Science

New Video Shows Hyperloop Tubes Sitting in the Nevada Desert

It's actually happening.

by Sam Blum

Elon Musk’s vision of the Hyperloop — a lightning-fast transportation system that would shuttle passengers at speeds nearing 700-mph using low-pressure tubes and air compressors — is slowly coming to fruition in the Nevada desert.

In fact, the first ever Hyperloop tubes are neatly lined up in a ditch, waiting to be assembled and then later tested by Hyperloop Technologies at a site in North Las Vegas.

CNN Money caught a glimpse of the tubes during a break in its CES coverage, and well, they are indeed tubes.

TUBES:

Hyperloop Technologies is a private company based in Los Angeles that’s endeavoring — separately from Musk — to construct a functional Hyperloop track by 2021, says CEO Rob Lloyd. But, as with any shimmering piece of innovation that sounds great on paper, Hyperloop Technologies has to vet its equipment, and start testing it this year at a test track in the Nevada desert.

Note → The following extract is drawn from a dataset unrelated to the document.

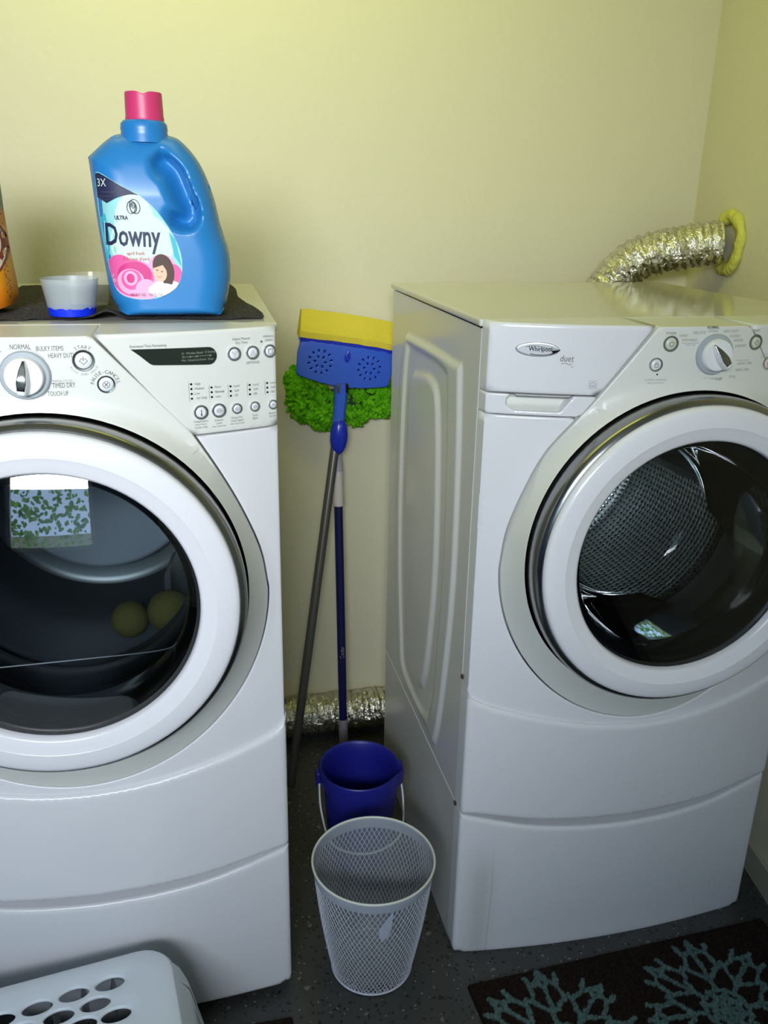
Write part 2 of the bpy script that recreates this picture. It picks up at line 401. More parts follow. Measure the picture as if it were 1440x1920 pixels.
def knob(parent, x, z, ang):
    bm = bmesh.new(); A = disc(bm, x, z, [(.0335, .001), (.0335, -.004), (.0315, -.0065), (.027, -.007)])
    k = obj('dial', bm, M['knobgrey'], parent); k['label'] = 'grey ring with a white turning dial'
    bm = bmesh.new(); rows = lathe(bm, [(.0262, -.005), (.0262, -.013), (.0245, -.016), (.020, -.0165)], A, 40); bm.faces.new(rows[-1])
    obj('dial_face', bm, M['white_pl'], k)
    Rm = A @ Matrix.Rotation(ang, 4, 'Y')
    # raised grip tapering to the pointer end
    P = [(-.0062, -.0235), (.0062, -.0235), (.0078, -.008), (.0058, .010), (.0015, .0245), (-.0015, .0245), (-.0058, .010), (-.0078, -.008)]
    bm = bmesh.new(); patch(bm, P, lambda u, v, w_, d: Rm @ Vector((u, -.031+w_*1.6+max(0, v)*.45, v)), g=.004, r=.003, surfback=lambda u, v: Rm @ Vector((u*1.25, -.0155, v)))
    obj('grip', bm, M['white_pl'], k)
    P = [(-.0048, -.0165), (.0048, -.0165), (.0062, -.006), (.0045, .010), (.0012, .0225), (-.0012, .0225), (-.0045, .010), (-.0062, -.006)]
    bm = bmesh.new(); patch(bm, P, lambda u, v, w_, d: Rm @ Vector((u, -.0320+w_+max(0, v)*.45, v)), g=.005, r=.0008, surfback=lambda u, v: Rm @ Vector((u, -.0295+max(0, v)*.45, v)))
    obj('pointer', bm, M['brushed'], k)

def side_panel(x, sgn):
    Y = np.linspace(.004, D, 130); Z = np.linspace(HP+.003, T-.0165, 190)
    O1 = np.array([(.50, 1.223), (.15, 1.223), (.098, 1.19), (.078, .86), (.10, .62), (.150, .408), (.215, .395), (.44, .395), (.49, .43), (.54, .62), (.555, .88), (.54, 1.12)])
    I0 = np.array([(.478, 1.205), (.205, 1.205), (.165, 1.15), (.145, .86), (.16, .64), (.205, .43), (.42, .418), (.465, .5), (.50, .70), (.51, .9), (.50, 1.1)])
    I1 = np.array([(.42, 1.152), (.28, 1.165), (.225, 1.11), (.198, .86), (.21, .66), (.262, .475), (.395, .455), (.425, .55), (.45, .80), (.455, 1.0), (.45, 1.12)])
    O1, I0, I1 = [np.array(sm(list(map(tuple, p))+[tuple(p[0])], 4))[:-1] for p in (O1, I0, I1)]
    gy, gz = np.meshgrid(Y, Z); P = np.stack([gy.ravel(), gz.ravel()], 1)
    def ss(poly, wd):
        d = dist(P, [poly])*np.where(inside(P, poly), 1, -1); t = np.clip(d/wd+.5, 0, 1); return t*t*(3-2*t)
    h = .007*ss(O1, .014)-.006*ss(I0, .016)+.007*ss(I1, .022)
    h = h.reshape(gy.shape); bm = bmesh.new()
    V = [[bm.verts.new((x+sgn*(h[i, j]-.003), Y[j], Z[i])) for j in range(len(Y))] for i in range(len(Z))]
    for i in range(len(Z)-1):
        for j in range(len(Y)-1): bm.faces.new((V[i][j], V[i][j+1], V[i+1][j+1], V[i+1][j]))
    return bm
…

Although the tubes currently look like generic construction material surrounded by swaths of dirt, they’re intended to make history.

Hyperloop Technologies projects that a potential Hyperloop station might look like this one day:

Lloyd, the former chief at networking company Cisco Technologies, told CNN in November that “the architecture [behind Hyperloop] is actually very simple, you just remove the pressure from an enclosed environment — you could think of that as a tube — you remove the friction of wheels by levitating the pod inside the tube, and it takes a very little amount of energy to move that pod at incredible speed.”

So while the tubes have been revealed — what about the pods that will shoot through them, carrying passengers? More than 120 design groups will convene at Texas A&M University on January 29–30 for the Hyperloop Design Weekend. Among them are plans to float the pods as if they were real-life hoverboards.

Not everybody is on board with the Hyperloop idea, as some civil engineers have argued that it’s just not feasible.

The final pod competition will be conducted this summer, when winners of that design contest try out their prototypes on a track in Hawthorne, California.